Here’s how it happened. So I was chatting with my cute family in the pre-soccer-game morning, and I looked out the glass door and saw a really fat cat. Or not. I said, “Hey, guys. Look at that. Please don’t bang on the glass, because there’s a skunk traveling through our backyard.” (See what an optimist I am?) I told them this was pretty cool, because all my scientific research points to skunks being nocturnal. (All that research based on me thinking I’ve probably never hit one crossing the road during the day.) We watched it scratch at some dead grassy weeds that grew up a lilac bush, and I said, hey, isn’t that nice, since I’m so bad at weeding that patch. Then we watched it sort of curl the dry weeds under its chin parts and scoot backwards along the line of lilacs. About this point, knowledge started to dawn. The kind of knowledge that says, “if that thing doesn’t reemerge on the other side of your shed, you’ve got some issues on your hands.”
It didn’t reemerge on the other side of the shed. In fact, it twiddled its thumbs for a few seconds and then came back from the same side of the shed, did its little scratch-and-drag dance again, and scooted back to the shed.
NOTE: I’m watching this all from the kitchen and mudroom windows, because it would take some kind of serious to get me outside at this point.
I called animal control. Want to know how that turned out? I got a recording. For the Police Station. Saying, “If you’ve called us during our regular office hours, seven a.m. through seven p.m. Monday through Thursday, we’re either helping someone else or on our lunch break.” 7 to 7? At the police station? Monday through Thursday?
Um, okay.
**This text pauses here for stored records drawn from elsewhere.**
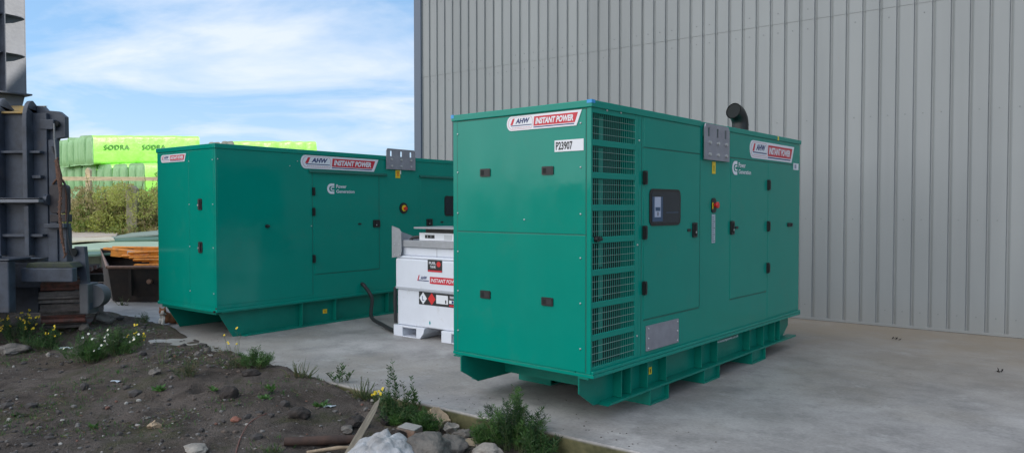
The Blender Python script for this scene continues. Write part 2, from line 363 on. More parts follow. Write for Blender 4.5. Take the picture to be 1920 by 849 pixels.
# slab, local frame: x along the barn wall (towards right), y towards the barn, origin at the barn's left corner
WO = Vector((-1.99, 15.35, 0)); WR = R(-37.5)
wdir = Vector((math.cos(WR), math.sin(WR), 0)); wn = Vector((-math.sin(WR), math.cos(WR), 0))
sl = MB()
n0 = -(WO.dot(wn)-SLAB_N)
xs = [-8.2+i*.25 for i in range(0, 120)]+[30, 48]
top = []
for i, x in enumerate(xs):
    top.append((x, n0+.012*noise.noise(Vector((x*2.1, 0, 0)))+.006*noise.noise(Vector((x*9, 0, 0)))))
nn_ = len(top)
vs = [(x, y, 0) for x, y in top]+[(x, .35, 0) for x, y in top]+[(x, y-.004-.01*abs(noise.noise(Vector((x*5, 4, 0)))), -.014) for x, y in top]+[(x, y-.008, -.5) for x, y in top]
fs = []
for i in range(nn_-1):
    fs += [(i, i+1, nn_+i+1, nn_+i), (2*nn_+i, 2*nn_+i+1, i+1, i), (3*nn_+i, 3*nn_+i+1, 2*nn_+i+1, 2*nn_+i)]
sl.add(vs, fs, CONC)
sl.add([(-8.2, n0, 0), (-8.2, .35, 0), (-8.2, .35, -.5), (-8.2, n0, -.5), (48, .35, 0), (48, .35, -.5)], [(0, 1, 2, 3), (1, 4, 5, 2)], CONC)
so = sl.build('concrete_slab'); so.location = WO; so.rotation_euler = (0, 0, WR); tag(so, kind='structure')

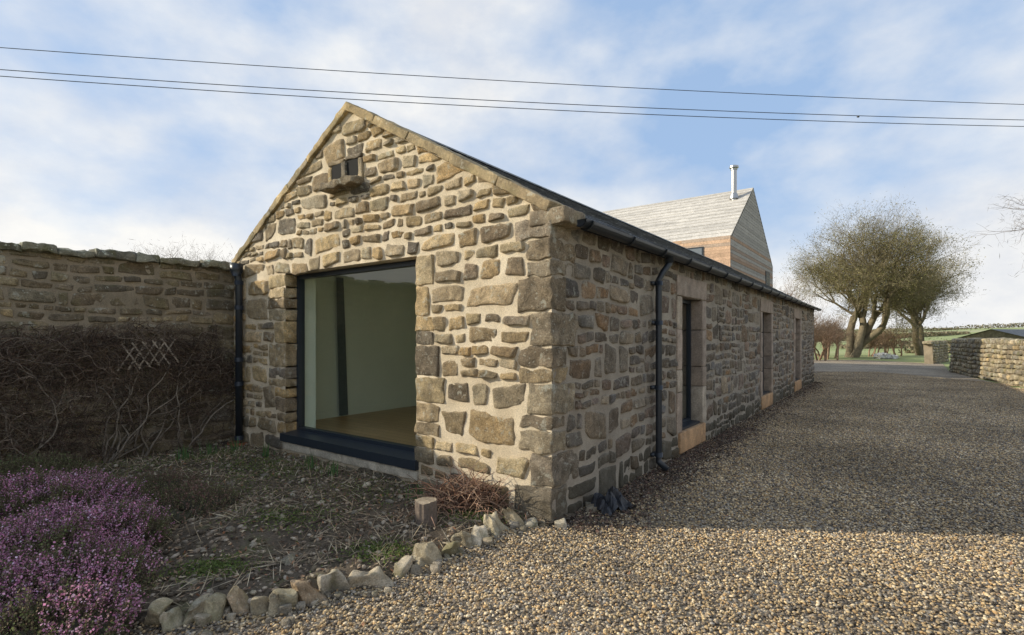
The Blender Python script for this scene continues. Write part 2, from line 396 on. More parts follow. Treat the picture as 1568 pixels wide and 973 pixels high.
# big picture window
a,b,z0,z1=WIN
S=F_gable;fw=.06
for (p0,p1,r0,r1) in ((a,a+fw,.30,z1),(b-fw,b,.30,z1),(a+fw,b-fw,z1-fw,z1),(a+fw,b-fw,.30,.395)):
    fr.box(S,p0+.006,p1-.001,r0+.001,r1-.006,-.25,-.16)
vs=[S(t,z,d) for t in (a-.03,b+.05) for (z,d) in ((.35,-.17),(.325,.05),(.225,.05),(.225,.03),(.22,-.17))]
fr.add(vs,[(0,1,6,5),(1,2,7,6),(2,3,8,7),(3,4,9,8),(0,5,9,4),(0,4,3,2,1),(5,6,7,8,9)],(.5,.5,.5))
gquad(S,a+fw,b-fw,.39,z1-fw,-.205)
fr.build('window_frames',M_frame,barn);gl.build('window_glass',M_glass,barn)
led=MB();
for k in range(4):
    w=(b-a+.08)/4;block(led,S,a-.04+k*w+.003,a-.04+(k+1)*w-.003,.115,.215,-.2,.03,r=.012,amp=.004,col=(.5,.44,.34),step=.06,warp=.006)
led.build('window_ledge_stones',M_dress,barn,True)
it=MB()
SD=5.0;TL=5.18;TR=.45;FZ=.27;CZ=2.62
def rect(mb,F,u0,u1,v0,v1,d): mb.quad(F(u0,v0,d),F(u1,v0,d),F(u1,v1,d),F(u0,v1,d))
rect(it,F_gable,TR,a,FZ,CZ,-.45);rect(it,F_gable,b,TL,FZ,CZ,-.45);rect(it,F_gable,a,b,z1,CZ,-.45)
rect(it,F_gable,TR,TL,FZ,CZ,-SD)
it.quad(W(TL,.45,FZ),W(TL,SD,FZ),W(TL,SD,CZ),W(TL,.45,CZ));it.quad(W(TR,.45,FZ),W(TR,SD,FZ),W(TR,SD,CZ),W(TR,.45,CZ))
it.quad(W(TL,.45,CZ),W(TL,SD,CZ),W(TR,SD,CZ),W(TR,.45,CZ))
for t in (a,b): it.quad(W(t,.22,.1),W(t,.45,.1),W(t,.45,z1),W(t,.22,z1))
it.quad(W(a,.2,z1),W(b,.2,z1),W(b,.45,z1),W(a,.45,z1));it.quad(W(a,.2,.3),W(b,.2,.3),W(b,.45,.3),W(a,.45,.3))
it.box(F_gable,TL-.02,TL-.001,FZ,FZ+.12,-SD+.01,-.46)
it.build('interior_walls',M_int,barn)
fl=MB();fl.quad(W(TL,.45,FZ),W(TR,.45,FZ),W(TR,SD,FZ),W(TL,SD,FZ));fl.build('oak_floor',M_wood,barn)
cu=MB();n=60;vs=[]
for i in range(n+1):
    s=1.42+.17*i/n;d=.02*math.sin(i*.9)
    vs+= [W(TL-.06-d,s+.06,FZ+.02),W(TL-.06-d*.7,s-.03*(i/n),CZ-.02)]
cu.add(vs,[(2*i,2*i+2,2*i+3,2*i+1) for i in range(n)],(.1,.1,.1));cu.build('curtain',M_curt,barn,True)
hd=MB()
hd.quad(W(a,-.0,z1+.002),W(b,-.0,z1+.002),W(b,.3,z1+.002),W(a,.3,z1+.002));hd.build('lintel_soffit',M_mort,barn)
sh=MB()
sh.quad(W(HW,0,0),W(HW,LEN,0),W(HW,LEN,2.7),W(HW,0,2.7))
sh.add([W(0,LEN,-.1),W(HW,LEN,-.1),W(HW,LEN,2.66),W(HW/2,LEN,4.3),W(0,LEN,2.66)],[(0,1,2,3,4)],(.4,.3,.2))
sh.build('rear_walls',M_mort3,barn)

# dovecote ledge, with holes painted as a dark sheet
dv=MB();blk=MB()
blk.quad(F_gable(2.6,3.43,.02),F_gable(3.12,3.43,.02),F_gable(3.12,3.68,.02),F_gable(2.6,3.68,.02),(.01,.01,.01))  # flat near-black quad paints the shade inside the holes
for (u0,u1,v0,v1,dd) in ((2.535,2.60,3.42,3.66,.03),(2.82,2.90,3.43,3.66,.045),(3.12,3.18,3.42,3.66,.03),(2.55,2.85,3.67,3.72,.03),(2.87,3.18,3.67,3.72,.03)):
    block(dv,F_gable,u0,u1,v0,v1,-.05,dd,r=.012,amp=.006,col=jc(rg,PAL_G,.1),step=.03,warp=.014)
block(dv,F_gable,2.52,3.12,3.33,3.42,-.05,.19,r=.025,amp=.012,col=(.28,.22,.14),step=.03,warp=.03)
dv.build('dovecote_ledge',M_gst,barn,True);blk.build('dovecote_hole_shade',mat_flat('dovecote_dark',(.012,.011,.01),1,0,.1),barn)

# skew copings, kneelers
sk=MB();sl_=math.atan(.57);cs,sn=math.cos(sl_),math.sin(sl_)
Ls=(HW/2)/cs
for side in (0,1):
    def FS(u,v,d,side=side):
        t=u*cs-v*sn*1; z=2.76+u*sn+v*cs
        if side: t=HW-t
        return W(t,-d,z)
    x=-.02
    while x<Ls-.02:
        w=rg.uniform(.5,.85)
        if Ls-x-w<.3: w=Ls-x
        block(sk,FS,x+.003,x+w-.003,-.09+rg.uniform(-.006,.004),rg.uniform(-.004,.006),-.33,.045+rg.uniform(-.008,.008),r=.010,amp=.005,col=jc(rg,[(.40,.305,.17),(.34,.26,.155),(.44,.33,.175)],.14),step=.04,warp=.012)
        x+=w
    block(sk,(lambda u,v,d,side=side:W(HW-u if side else u,-d,v)),-.15,.22,2.56,2.70,-.34,.035,r=.02,amp=.006,col=(.28,.22,.15),step=.05,warp=.015)
sk.build('skew_coping',M_skew,barn,True)

# roof
rf=MB()
def roofF(side):
    def f(u,v,d):
        t=-.14+u*cs-d*sn; z=2.76-.06-.14*.57+u*sn+d*cs
        if side: t=HW-t
        return W(t,v,z)
    return f
SLP=(HW/2+.14)/cs
rr=random.Random(3)
base=MB()
for side in (0,1):
    f=roofF(side)
    base.box(f,0.0,SLP,.30,LEN+.1,-.05,-.012,(.1,.1,.1))
    nrow=15;h=SLP/nrow
    for r_ in range(nrow):
        v=.3+(-.15 if r_%2 else 0)
        while v<LEN+.1:
            w=.3;va=max(.3,v);vb=min(LEN+.12,v+w-.006)
            if vb-va>.03:
                lo=r_*h-.03+rr.uniform(-.006,.006);hi=(r_+1)*h+.02
                k=rr.uniform(.7,1.3);col=(.085*k,.09*k,.10*k)
                e=rr.uniform(0,.005)
                P=[f(lo,va,.012+e),f(lo,vb,.012+e),f(hi,vb,.0),f(hi,va,.0),f(lo,va,0),f(lo,vb,0)]
                rf.add(P,[(0,1,2,3),(0,4,5,1)],col)
            v+=w
base.build('roof_deck',M_dark,barn);rf.build('roof_slates',M_slate,barn)
rd=MB();v=.3
while v<LEN:
    w=.45
    z=2.76+.57*HW/2-.05
    P=[W(HW/2-.16,v+.004,z-.07),W(HW/2-.03,v+.004,z+.02),W(HW/2+.03,v+.004,z+.02),W(HW/2+.16,v+.004,z-.07)]
    P+=[W(HW/2-.16,v+w,z-.07),W(HW/2-.03,v+w,z+.02),W(HW/2+.03,v+w,z+.02),W(HW/2+.16,v+w,z-.07)]
    rd.add(P,[(0,1,5,4),(1,2,6,5),(2,3,7,6)],jc(rr,[(.13,.125,.11)]));v+=w
rd.build('ridge_tiles',M_slate,barn)

# gutter + downpipes
gu=MB();gt=-.17;gz=2.615;r=.065
vs=[];nn=8
pts=[0.18,LEN+.12]
for s in pts:
    for rad in (r,r-.008):
        for k in range(nn+1):
            an=math.pi*k/nn;vs.append(W(gt+rad*math.cos(an),s,gz-rad*math.sin(an)))
o=2*(nn+1)
fs=[]
for L in (0,nn+1):
    fs+=[(L+k,L+k+1,o+L+k+1,o+L+k) for k in range(nn)]
fs+=[(k,k+1,nn+1+k+1,nn+1+k) for k in range(nn)]+[(0,nn+1,o+nn+1,o),(nn,2*nn+1,o+2*nn+1,o+nn)]
fs+=[tuple(range(nn+1))]
gu.add(vs,fs,(.1,.1,.1))
s=.3
while s<LEN:
    pp=[W(gt+(r+.006)*math.cos(math.pi*k/8),s,gz-(r+.006)*math.sin(math.pi*k/8)) for k in range(9)]
    tube(gu,[W(0,s,gz+.02)]+pp,.009,5,(.1,.1,.1));s+=.9
gu.box(F_side,.18,LEN+.1,2.60,2.66,.0,.045)
ps=2.25
dp=[W(gt,ps+.12,gz-.05),W(gt,ps+.12,gz-.13),W(-.12,ps+.04,gz-.24),W(-.085,ps,gz-.33),W(-.085,ps,.2),W(-.085,ps,.12),W(-.19,ps,.04)]
tube(gu,dp,.038,12,(.1,.1,.1),True)
def sleeve(F,z,h=.05,rr_=.048): tube(gu,[F(z),F(z+h)],rr_,12,(.1,.1,.1),True)
for z in (.98,1.75,2.22,.18): 
    sleeve(lambda zz:W(-.085,ps,zz),z)
    gu.box(F_side,ps-.08,ps+.08,z+.005,z+.045,.0,.05)
tube(gu,[W(gt,ps+.12,gz-.02),W(gt,ps+.12,gz-.12)],.05,12,(.1,.1,.1),True)
dp=[W(5.28,-.12,2.62),W(5.28,-.11,2.52),W(5.28,-.085,2.4),W(5.28,-.085,.14)]
tube(gu,dp,.048,12,(.1,.1,.1),True)
for z in (.12,.9,1.25,2.0,2.36): tube(gu,[W(5.28,-.085,z),W(5.28,-.085,z+.06)],.06,12,(.1,.1,.1),True)
tube(gu,[W(5.28,-.12,2.48),W(5.28,-.12,2.56),W(5.28,-.12,2.66)],[.05,.085,.09],12,(.1,.1,.1),True)
gu.build('gutter_and_downpipes',M_pipe,barn,True)
gy=empty('drain_gully');m_=MB()
c=W(5.28,-.1,0)
tube(m_,[(c[0],c[1],0),(c[0],c[1],.09)],[.13,.14],14,(.35,.14,.07));tube(m_,[(c[0],c[1],.09),(c[0],c[1],.03)],[.115,.10],14,(.2,.08,.04))
m_.build('clay_pot',M_dress,gy)

# ---------------------------------------------------------------- garden wall
gw=empty('garden_stone_wall');m_=MB();mm=MB();rw=random.Random(21)
GL=12.0
zs=[0,.2,.38,.6,.8,.98,1.2,1.4,1.56,1.78,1.98,2.16,2.38,2.6]
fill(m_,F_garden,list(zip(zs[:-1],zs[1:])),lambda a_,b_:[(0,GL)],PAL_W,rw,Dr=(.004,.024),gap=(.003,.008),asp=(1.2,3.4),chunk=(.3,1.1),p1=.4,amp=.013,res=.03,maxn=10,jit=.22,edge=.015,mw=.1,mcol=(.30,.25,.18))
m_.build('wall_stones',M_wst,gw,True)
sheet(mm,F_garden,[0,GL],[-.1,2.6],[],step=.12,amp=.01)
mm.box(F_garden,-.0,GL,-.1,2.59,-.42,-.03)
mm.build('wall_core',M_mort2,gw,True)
cp=MB();x=0.02
while x<GL:
    w=rw.uniform(.22,.5)
    zz=rw.uniform(-.025,.025)
    block(cp,F_garden,x+.004,x+w-.004,2.585+zz,2.68+zz+rw.uniform(-.03,.03),-.47,.06+rw.uniform(-.03,.05),r=.016,amp=.012,col=jc(rw,[(.32,.30,.22),(.27,.25,.18),(.22,.2,.15)],.14),step=.04,warp=.04)
    x+=w
cp.build('coping_slabs',M_cop,gw,True)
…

Do you know what I’m dealing with here?
So we just watched some more.
As it rolled its little snuggly bed parts under my shed. And called the moving van over and unloaded its furniture.
And then that other kind of knowledge started to dawn. The kind of knowledge that says, “if it’s spring and that guy is moving in, chances are it’s not a guy at all. Pretty soon you’re going to have a whole skunky family on your hands.”
Oh, goody. I’ve got a pregnant squatter with a loaded gun sleeping under my shed. Kid 4 has named her “El Mustachio Grande.” Because, why not? Welcome, Spring. I’ve been skunked.
(All images from Google. Because if you think I’m going out there and aiming any kind of electronics at that thing, you don’t know me at ALL.)
(7) Comments for this blog
That’s too funny and cute 🙂 My sister had the same problem last year – and yes they had 4 babies. They waited them out because, like you no one wanted to go out and deal with her. Then they researched how to protect the underside of their shed for this year. I haven’t heard any stories yet 🙂
Good luck! and enjoy your new family 🙂
GAAAAAAAAH! I see nothing cute about this story! Do you realize what this means?? Your kids have an excuse to NOT mow the lawn all summer! Becca, this is unacceptable. You stand at that mud room window and holler, “Go away, skunk!” until she goes away. That should do it.
True story: We almost Almost had a pet skunk when I was young. Younger:) Apparently, baby skunks cannot spray, and you can take them to the bet and have their smelly-making-parts removed and they make wonderful pets!
My Dad really wanted one. Alas, we never came across one.
I’m just letting you know this because I know how much you want a pet and have been searching for the perfect one:)
P.S. Caleb’s Dad has “removed” skunks from their homes before, because he happens to be a very good aim.
bet? *vet
Oh. No. I would be driving to the police station and dragging them back with me. That is going to be nasty. Sorry. ;(
Hm. Maybe . . . stock up on tomato juice?
For what it’s worth, we had a little kitty show up inside our house last weekend. I have no idea how it got there, but I think angels were involved.
I am a little concerned about your angels.